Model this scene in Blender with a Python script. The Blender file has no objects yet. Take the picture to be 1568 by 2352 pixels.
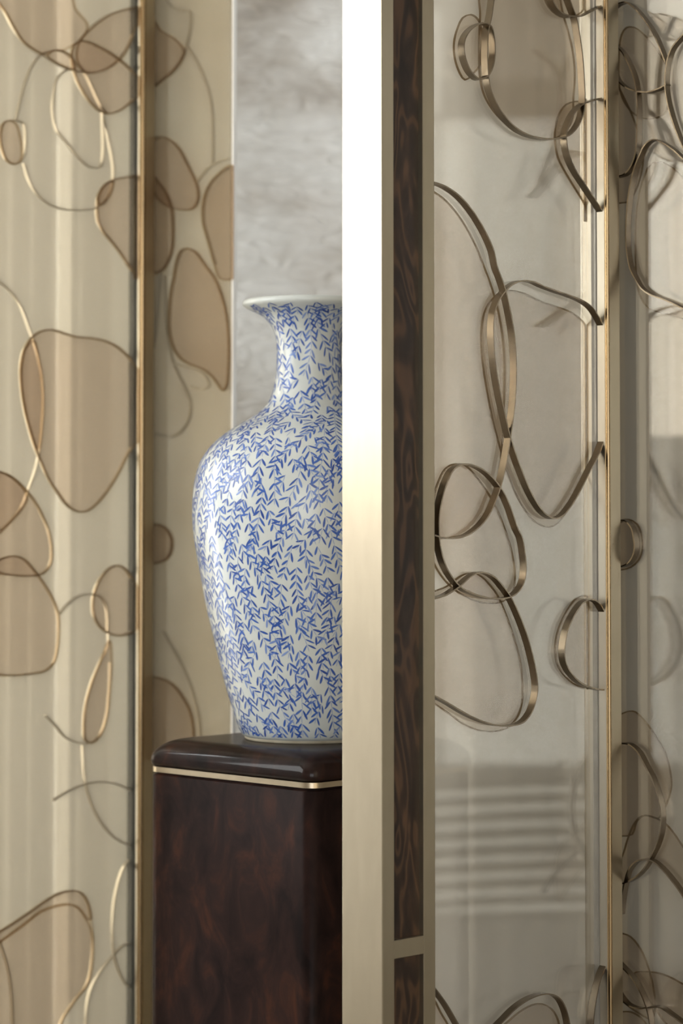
import bpy, bmesh, math, random
from mathutils import Vector

# ------------------------------------------------------------------ camera
S = bpy.context.scene
W, H = 1568.0, 2352.0
LENS = 85.0
F = LENS / 36.0 * H                 # focal length in pixels (36 mm tall frame)
EYE = 1.45
PITCH = 0.0402
HORIZON = 1176.0
CY = HORIZON - F * math.tan(PITCH)  # principal point row
cam_data = bpy.data.cameras.new('camera')
cam = bpy.data.objects.new('camera', cam_data)
S.collection.objects.link(cam)
cam.location = (0, 0, EYE)
cam.rotation_euler = (math.pi / 2 + PITCH, 0, 0)
cam_data.sensor_fit = 'VERTICAL'
cam_data.sensor_height = 36.0
cam_data.sensor_width = 24.0
cam_data.lens = LENS
cam_data.shift_y = -(H / 2 - CY) / H
cam_data.clip_start = 0.02
cam_data.dof.use_dof = True
cam_data.dof.focus_distance = 3.66
cam_data.dof.aperture_fstop = 2.8
S.camera = cam

# ------------------------------------------------------------------ view / world / lights
S.view_settings.view_transform = 'Standard'
S.view_settings.look = 'None'
S.view_settings.gamma = 1.0
S.view_settings.use_curve_mapping = False
S.view_settings.exposure = 0.0
S.cycles.transparent_max_bounces = 48
S.cycles.max_bounces = 7
S.cycles.diffuse_bounces = 2
S.cycles.glossy_bounces = 4
S.cycles.use_adaptive_sampling = True
S.cycles.adaptive_threshold = 0.12
S.cycles.use_denoising = True

world = bpy.data.worlds.new('world')
S.world = world
world.use_nodes = True
world.node_tree.nodes['Background'].inputs[0].default_value = (0.80, 0.88, 1.0, 1)
world.node_tree.nodes['Background'].inputs[1].default_value = 1.0
world.cycles.sampling_method = 'NONE'

ROOM = dict(x0=-2.3, x1=3.0, y0=-2.6, y1=5.3, z1=3.3)
WIN_L = dict(a0=2.75, a1=4.05, z0=0.25, z1=2.95)     # tall window in the left wall (along y)
WIN_FILL = dict(a0=4.58, a1=5.22, z0=0.25, z1=2.95)     # added fill opening in the left wall, brightens the back wall
WIN_R = dict(a0=3.05, a1=4.17, z0=0.33, z1=0.78)     # low louvred window in the right wall
WIN_C = dict(a0=2.80, a1=3.745, z0=2.47, z1=2.86)    # small high window in the right wall
WIN_F = dict(a0=-1.6, a1=1.5, z0=0.32, z1=3.20)      # window behind the camera (along x)


def area(name, loc, rot, sx, sy, power, col):
    d = bpy.data.lights.new(name, 'AREA')
    d.shape = 'RECTANGLE'
    d.size, d.size_y = sx, sy
    d.energy = power
    d.color = col
    o = bpy.data.objects.new(name, d)
    S.collection.objects.link(o)
    o.location = loc
    o.rotation_euler = rot
    return o


def mid(w):
    return (w['a0'] + w['a1']) / 2, (w['z0'] + w['z1']) / 2, w['a1'] - w['a0'], w['z1'] - w['z0']


P_LEFT, P_WALL_FILL, P_LOW, P_HIGH, P_FRONT = 108.0, 160.0, 2.6, 3.2, 166.0
E90 = math.radians(90)
a, z, sa, sz = mid(WIN_L)
area('daylight_left_window', (ROOM['x0'] - 0.16, a, z), (E90, 0, -E90), sa, sz, P_LEFT, (1.0, 0.985, 0.96))
a, z, sa, sz = mid(WIN_FILL)
area('back_wall_fill', (ROOM['x0'] - 0.16, a, z), (E90, 0, -E90), sa, sz, P_WALL_FILL, (0.98, 0.99, 1.0))
a, z, sa, sz = mid(WIN_R)
area('daylight_low_window', (ROOM['x1'] + 0.16, a, z), (E90, 0, E90), sa, sz, P_LOW, (1.0, 0.98, 0.96))
a, z, sa, sz = mid(WIN_C)
area('daylight_high_window', (ROOM['x1'] + 0.16, a, z), (E90, 0, E90), sa, sz, P_HIGH, (0.96, 0.98, 1.0))
a, z, sa, sz = mid(WIN_F)
area('daylight_front_window', (a, ROOM['y0'] - 0.16, z), (E90, 0, 0), sa, sz, P_FRONT, (0.99, 0.99, 1.0))

# ------------------------------------------------------------------ helpers
V = Vector


def ray(u, v):
    x, y = (u - W / 2) / F, (CY - v) / F
    c, s = math.cos(PITCH), math.sin(PITCH)
    return V((x, c - y * s, s + y * c))


def on_plane(u, v, p, n):
    """point of the vertical plane through p with normal n that the pixel looks at"""
    d = ray(u, v)
    o = V((0, 0, EYE))
    t = (p - o).dot(n) / d.dot(n)
    return o + d * t


def at_depth(u, v, y):
    d = ray(u, v)
    return V((0, 0, EYE)) + d * (y / d.y)


def mat(name):
    m = bpy.data.materials.new(name)
    m.use_nodes = True
    nt = m.node_tree
    return m, nt, nt.nodes['Principled BSDF'], nt.nodes['Material Output']


def nd(nt, t, **kw):
    n = nt.nodes.new(t)
    for k, v in kw.items():
        if k.startswith('i_'):
            key = k[2:]
            key = int(key) if key.isdigit() else key.replace('_', ' ')
            n.inputs[key].default_value = v
        else:
            setattr(n, k, v)
    return n


def ramp(nt, stops):
    r = nt.nodes.new('ShaderNodeValToRGB')
    e = r.color_ramp.elements
    while len(e) < len(stops):
        e.new(0.5)
    for el, (p, c) in zip(e, stops):
        el.position = p
        el.color = (*c, 1)
    return r


def noise_color(nt, stops, scale, detail, vec_scale=(1, 1, 1), distort=0.0, rough=0.5):
    tc = nd(nt, 'ShaderNodeTexCoord')
    mp = nd(nt, 'ShaderNodeMapping')
    mp.inputs['Scale'].default_value = vec_scale
    nt.links.new(tc.outputs['Object'], mp.inputs[0])
    nz = nd(nt, 'ShaderNodeTexNoise', i_Scale=scale, i_Detail=detail, i_Distortion=distort, i_Roughness=rough)
    nt.links.new(mp.outputs[0], nz.inputs['Vector'])
    r = ramp(nt, stops)
    nt.links.new(nz.outputs['Fac'], r.inputs[0])
    return mp, nz, r


def bump(nt, b, src, strength, dist=0.002):
    bp = nd(nt, 'ShaderNodeBump', i_Strength=strength, i_Distance=dist)
    nt.links.new(src, bp.inputs['Height'])
    nt.links.new(bp.outputs[0], b.inputs['Normal'])


M = {}


def metal(key, c, rough, grain=0.06):
    m, nt, b, o = mat(key)
    b.inputs['Metallic'].default_value = 1.0
    b.inputs['Roughness'].default_value = rough
    lo = tuple(x * (1 - grain) for x in c)
    hi = tuple(min(1, x * (1 + grain)) for x in c)
    mp, nz, r = noise_color(nt, [(0.35, lo), (0.65, hi)], 40, 3, (1, 1, 0.25))
    nt.links.new(r.outputs[0], b.inputs['Base Color'])
    M[key] = m


metal('champagne_metal', (0.41, 0.348, 0.255), 0.36, 0.03)
metal('bronze_metal', (0.19, 0.155, 0.112), 0.24, 0.05)
metal('stile_champagne_shaded', (0.335, 0.283, 0.200), 0.36, 0.03)  # the champagne frame metal, reflected darkness put into its colour
metal('jamb_metal_glare', (0.45, 0.415, 0.35), 0.36, 0.03)  # champagne metal paled: washed-out window glare is put into the colour
metal('hazed_bronze_metal', (0.30, 0.26, 0.20), 0.38, 0.05)  # the dark ribbon bronze, lightened to paint in the haze before it
metal('gold_bead_metal', (0.36, 0.255, 0.14), 0.22, 0.04)
metal('brass_strip_metal', (0.40, 0.33, 0.235), 0.30, 0.03)


def glassy(key, trans, haze_col, haze, gloss, fibre=False):
    """thin sheet: tinted see-through, cloudy body (haze) and mirror reflection (gloss)"""
    m, nt, b, out = mat(key)
    nt.nodes.remove(b)
    tr = nd(nt, 'ShaderNodeBsdfTransparent')
    tr.inputs[0].default_value = (*trans, 1)
    last = tr
    if haze:
        df = nd(nt, 'ShaderNodeBsdfDiffuse')
        df.inputs[0].default_value = (*haze_col, 1)
        tl = nd(nt, 'ShaderNodeBsdfTranslucent')
        tl.inputs[0].default_value = (*haze_col, 1)
        mx0 = nd(nt, 'ShaderNodeMixShader')
        mx0.inputs[0].default_value = 0.35
        nt.links.new(df.outputs[0], mx0.inputs[1])
        nt.links.new(tl.outputs[0], mx0.inputs[2])
        mx1 = nd(nt, 'ShaderNodeMixShader')
        mx1.inputs[0].default_value = haze
        if fibre:
            mp, nz, r = noise_color(nt, [(0.3, (haze * 0.975,) * 3), (0.7, (haze * 1.025,) * 3)], 30, 2, (0.25, 0.25, 9))
            nt.links.new(r.outputs[0], mx1.inputs[0])
        nt.links.new(tr.outputs[0], mx1.inputs[1])
        nt.links.new(mx0.outputs[0], mx1.inputs[2])
        last = mx1
    if gloss:
        gl = nd(nt, 'ShaderNodeBsdfGlossy')
        gl.inputs['Roughness'].default_value = 0.0
        gl.inputs[0].default_value = (1, 0.97, 0.92, 1)
        mx2 = nd(nt, 'ShaderNodeMixShader')
        mx2.inputs[0].default_value = gloss
        nt.links.new(last.outputs[0], mx2.inputs[1])
        nt.links.new(gl.outputs[0], mx2.inputs[2])
        last = mx2
    nt.links.new(last.outputs[0], out.inputs[0])
    M[key] = m


glassy('clear_glass', (0.98, 0.98, 0.97), None, 0, 0.07)
glassy('reflection_haze_glass', (0.95, 0.925, 0.88), (0.66, 0.615, 0.545), 0.36, 0.05)  # beige haze painted in where the pane reflects the room
glassy('hazy_glass_back', (0.95, 0.93, 0.89), (0.66, 0.615, 0.53), 0.34, 0)
glassy('hazy_glass_far', (0.96, 0.94, 0.89), (0.66, 0.61, 0.52), 0.12, 0)
glassy('hazy_glass_lifted', (0.96, 0.935, 0.87), (0.74, 0.68, 0.56), 0.24, 0)  # far-pane glass with extra haze, painting light onto a leaf left in shade
glassy('tinted_glass', (0.93, 0.90, 0.865), None, 0, 0)
glassy('tinted_glass_far', (0.925, 0.888, 0.86), None, 0, 0)
glassy('smoke_edge', (0.62, 0.54, 0.42), (0.36, 0.28, 0.18), 0.25, 0)
glassy('smoke_edge_far', (0.85, 0.79, 0.71), (0.40, 0.32, 0.22), 0.10, 0)
glassy('window_glass', (0.97, 0.98, 0.98), None, 0, 0.04)
glassy('blind_cloth', (0.30, 0.295, 0.28), (0.62, 0.61, 0.59), 0.75, 0)

# walls
m, nt, b, o = mat('plaster_warm')
mp, nz, r = noise_color(nt, [(0.3, (0.60, 0.57, 0.52)), (0.7, (0.66, 0.63, 0.58))], 2.5, 4)
nt.links.new(r.outputs[0], b.inputs['Base Color'])
b.inputs['Roughness'].default_value = 0.8
M['plaster_warm'] = m
m, nt, b, o = mat('ceiling_paint')
mp, nz, r = noise_color(nt, [(0.3, (0.78, 0.75, 0.70)), (0.7, (0.82, 0.79, 0.74))], 2, 3)
nt.links.new(r.outputs[0], b.inputs['Base Color'])
b.inputs['Roughness'].default_value = 0.9
M['ceiling_paint'] = m
m, nt, b, o = mat('stone_floor')
mp, nz, r = noise_color(nt, [(0.3, (0.33, 0.28, 0.22)), (0.7, (0.45, 0.39, 0.31))], 3, 6, distort=0.6)
nt.links.new(r.outputs[0], b.inputs['Base Color'])
b.inputs['Roughness'].default_value = 0.35
M['stone_floor'] = m
# misty silver paper on the back wall
m, nt, b, o = mat('misty_paper')
mp, nz, r = noise_color(nt, [(0.28, (0.44, 0.40, 0.35)), (0.42, (0.66, 0.635, 0.595)), (0.55, (0.83, 0.83, 0.81)), (0.75, (0.90, 0.905, 0.90))],
                        2.1, 5, (1, 1, 1.5), 0.35, 0.55)
mp.inputs['Location'].default_value = (0.35, 0, 0.62)
tc = nd(nt, 'ShaderNodeTexCoord')
mp2 = nd(nt, 'ShaderNodeMapping')
mp2.inputs['Scale'].default_value = (1, 1, 3.6)
nt.links.new(tc.outputs['Object'], mp2.inputs[0])
nz2 = nd(nt, 'ShaderNodeTexNoise', i_Scale=13.0, i_Detail=5.0, i_Distortion=1.4)
nt.links.new(mp2.outputs[0], nz2.inputs['Vector'])
mixc = nd(nt, 'ShaderNodeMix', data_type='RGBA', blend_type='OVERLAY')
mixc.inputs[0].default_value = 0.45
nt.links.new(r.outputs[0], mixc.inputs[6])
nt.links.new(nz2.outputs['Fac'], mixc.inputs[7])
nt.links.new(mixc.outputs[2], b.inputs['Base Color'])
bump(nt, b, nz2.outputs['Fac'], 0.5, 0.012)
b.inputs['Roughness'].default_value = 0.55
M['misty_paper'] = m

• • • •

*SHORT PROBLEM*: Reproduce exactly the run of lines that opens the listing and closes with the line holding "from mathutils import Vector". Pictures are excluded.

*RESPONSE BELOW*:
Model this scene in Blender with a Python script. The Blender file has no objects yet. Take the picture to be 1568 by 2352 pixels.
import bpy, bmesh, math, random
from mathutils import Vector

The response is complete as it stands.